Aim of the task: All of the listing below must be repeated word for word. Pictures are the only thing to omit.

Recorded data:
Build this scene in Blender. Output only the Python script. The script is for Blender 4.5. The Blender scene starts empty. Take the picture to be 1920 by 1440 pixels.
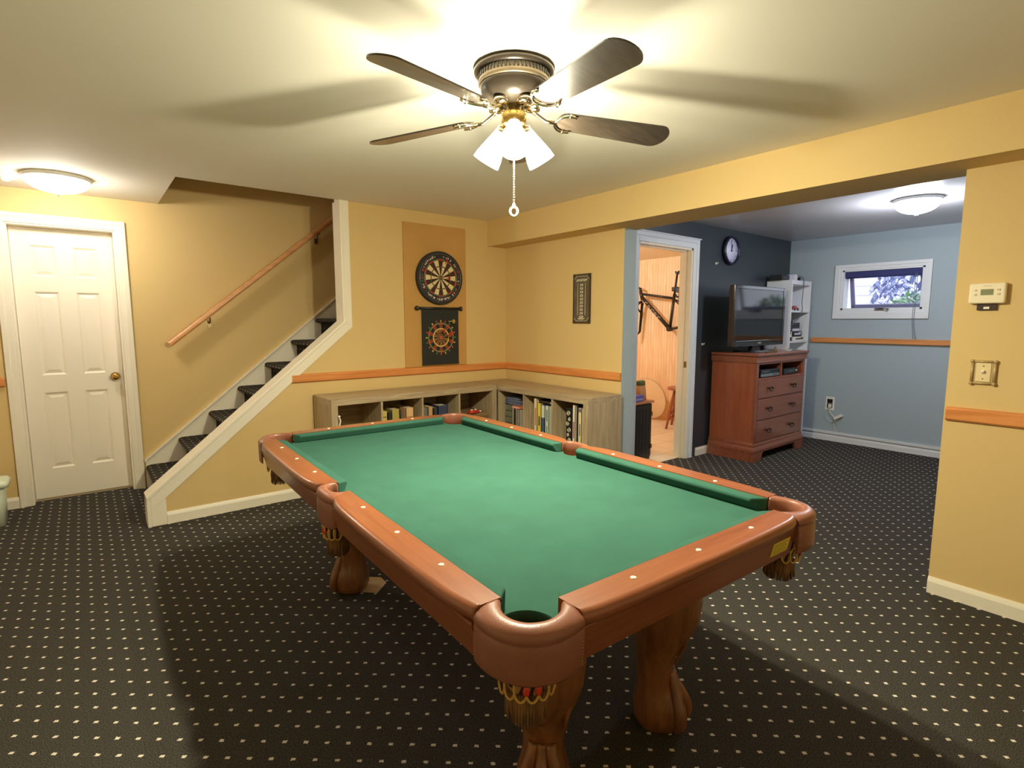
import bpy, math, random
from mathutils import Vector, Matrix
rnd = random.Random(7)
PI = math.pi
FELT_C = (53, 93, 79)
P_FAN, P_HALL, P_FAR, P_PINE = 30.0, 9.5, 26.0, 22.0
P_SKY, EXPO = .75, 1.70
sc = bpy.context.scene
COL = sc.collection

# ------------------------------------------------------------------ helpers
def lin(c):
    out = []
    for v in c[:3]:
        v = v / 255.0
        out.append(v / 12.92 if v <= 0.04045 else ((v + 0.055) / 1.055) ** 2.4)
    return (out[0], out[1], out[2], 1.0)

def base_mat(name):
    m = bpy.data.materials.new(name)
    m.use_nodes = True
    nt = m.node_tree
    return m, nt, nt.nodes['Principled BSDF']

def tex_coord(nt, scale=(1, 1, 1)):
    tc = nt.nodes.new('ShaderNodeTexCoord')
    mp = nt.nodes.new('ShaderNodeMapping')
    mp.inputs['Scale'].default_value = scale
    nt.links.new(tc.outputs['Object'], mp.inputs['Vector'])
    return mp.outputs['Vector']

def add_bump(nt, b, height, strength=0.2, dist=0.01):
    bp = nt.nodes.new('ShaderNodeBump')
    bp.inputs['Strength'].default_value = strength
    bp.inputs['Distance'].default_value = dist
    nt.links.new(height, bp.inputs['Height'])
    nt.links.new(bp.outputs['Normal'], b.inputs['Normal'])

def mat(name, col, rough=0.6, metal=0.0, var=0.0, vscale=6.0, bump=0.0, bscale=60.0, coat=0.0, spec=None, stretch=(1, 1, 1)):
    m, nt, b = base_mat(name)
    b.inputs['Base Color'].default_value = lin(col)
    b.inputs['Roughness'].default_value = rough
    b.inputs['Metallic'].default_value = metal
    if coat:
        b.inputs['Coat Weight'].default_value = coat
        b.inputs['Coat Roughness'].default_value = 0.08
    if spec is not None:
        b.inputs['Specular IOR Level'].default_value = spec
    if var > 0:
        v = tex_coord(nt, stretch)
        n = nt.nodes.new('ShaderNodeTexNoise')
        n.inputs['Scale'].default_value = vscale
        n.inputs['Detail'].default_value = 5
        nt.links.new(v, n.inputs['Vector'])
        r = nt.nodes.new('ShaderNodeValToRGB')
        c = lin(col)
        r.color_ramp.elements[0].position = 0.3
        r.color_ramp.elements[1].position = 0.7
        r.color_ramp.elements[0].color = (c[0] * (1 - var), c[1] * (1 - var), c[2] * (1 - var), 1)
        r.color_ramp.elements[1].color = (min(1, c[0] * (1 + var)), min(1, c[1] * (1 + var)), min(1, c[2] * (1 + var)), 1)
        nt.links.new(n.outputs['Fac'], r.inputs['Fac'])
        nt.links.new(r.outputs['Color'], b.inputs['Base Color'])
    if bump > 0:
        v = tex_coord(nt)
        n = nt.nodes.new('ShaderNodeTexNoise')
        n.inputs['Scale'].default_value = bscale
        n.inputs['Detail'].default_value = 3
        nt.links.new(v, n.inputs['Vector'])
        add_bump(nt, b, n.outputs['Fac'], bump, 0.004)
    return m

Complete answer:
Build this scene in Blender. Output only the Python script. The script is for Blender 4.5. The Blender scene starts empty. Take the picture to be 1920 by 1440 pixels.
import bpy, math, random
from mathutils import Vector, Matrix
rnd = random.Random(7)
PI = math.pi
FELT_C = (53, 93, 79)
P_FAN, P_HALL, P_FAR, P_PINE = 30.0, 9.5, 26.0, 22.0
P_SKY, EXPO = .75, 1.70
sc = bpy.context.scene
COL = sc.collection

# ------------------------------------------------------------------ helpers
def lin(c):
    out = []
    for v in c[:3]:
        v = v / 255.0
        out.append(v / 12.92 if v <= 0.04045 else ((v + 0.055) / 1.055) ** 2.4)
    return (out[0], out[1], out[2], 1.0)

def base_mat(name):
    m = bpy.data.materials.new(name)
    m.use_nodes = True
    nt = m.node_tree
    return m, nt, nt.nodes['Principled BSDF']

def tex_coord(nt, scale=(1, 1, 1)):
    tc = nt.nodes.new('ShaderNodeTexCoord')
    mp = nt.nodes.new('ShaderNodeMapping')
    mp.inputs['Scale'].default_value = scale
    nt.links.new(tc.outputs['Object'], mp.inputs['Vector'])
    return mp.outputs['Vector']

def add_bump(nt, b, height, strength=0.2, dist=0.01):
    bp = nt.nodes.new('ShaderNodeBump')
    bp.inputs['Strength'].default_value = strength
    bp.inputs['Distance'].default_value = dist
    nt.links.new(height, bp.inputs['Height'])
    nt.links.new(bp.outputs['Normal'], b.inputs['Normal'])

def mat(name, col, rough=0.6, metal=0.0, var=0.0, vscale=6.0, bump=0.0, bscale=60.0, coat=0.0, spec=None, stretch=(1, 1, 1)):
    m, nt, b = base_mat(name)
    b.inputs['Base Color'].default_value = lin(col)
    b.inputs['Roughness'].default_value = rough
    b.inputs['Metallic'].default_value = metal
    if coat:
        b.inputs['Coat Weight'].default_value = coat
        b.inputs['Coat Roughness'].default_value = 0.08
    if spec is not None:
        b.inputs['Specular IOR Level'].default_value = spec
    if var > 0:
        v = tex_coord(nt, stretch)
        n = nt.nodes.new('ShaderNodeTexNoise')
        n.inputs['Scale'].default_value = vscale
        n.inputs['Detail'].default_value = 5
        nt.links.new(v, n.inputs['Vector'])
        r = nt.nodes.new('ShaderNodeValToRGB')
        c = lin(col)
        r.color_ramp.elements[0].position = 0.3
        r.color_ramp.elements[1].position = 0.7
        r.color_ramp.elements[0].color = (c[0] * (1 - var), c[1] * (1 - var), c[2] * (1 - var), 1)
        r.color_ramp.elements[1].color = (min(1, c[0] * (1 + var)), min(1, c[1] * (1 + var)), min(1, c[2] * (1 + var)), 1)
        nt.links.new(n.outputs['Fac'], r.inputs['Fac'])
        nt.links.new(r.outputs['Color'], b.inputs['Base Color'])
    if bump > 0:
        v = tex_coord(nt)
        n = nt.nodes.new('ShaderNodeTexNoise')
        n.inputs['Scale'].default_value = bscale
        n.inputs['Detail'].default_value = 3
        nt.links.new(v, n.inputs['Vector'])
        add_bump(nt, b, n.outputs['Fac'], bump, 0.004)
    return m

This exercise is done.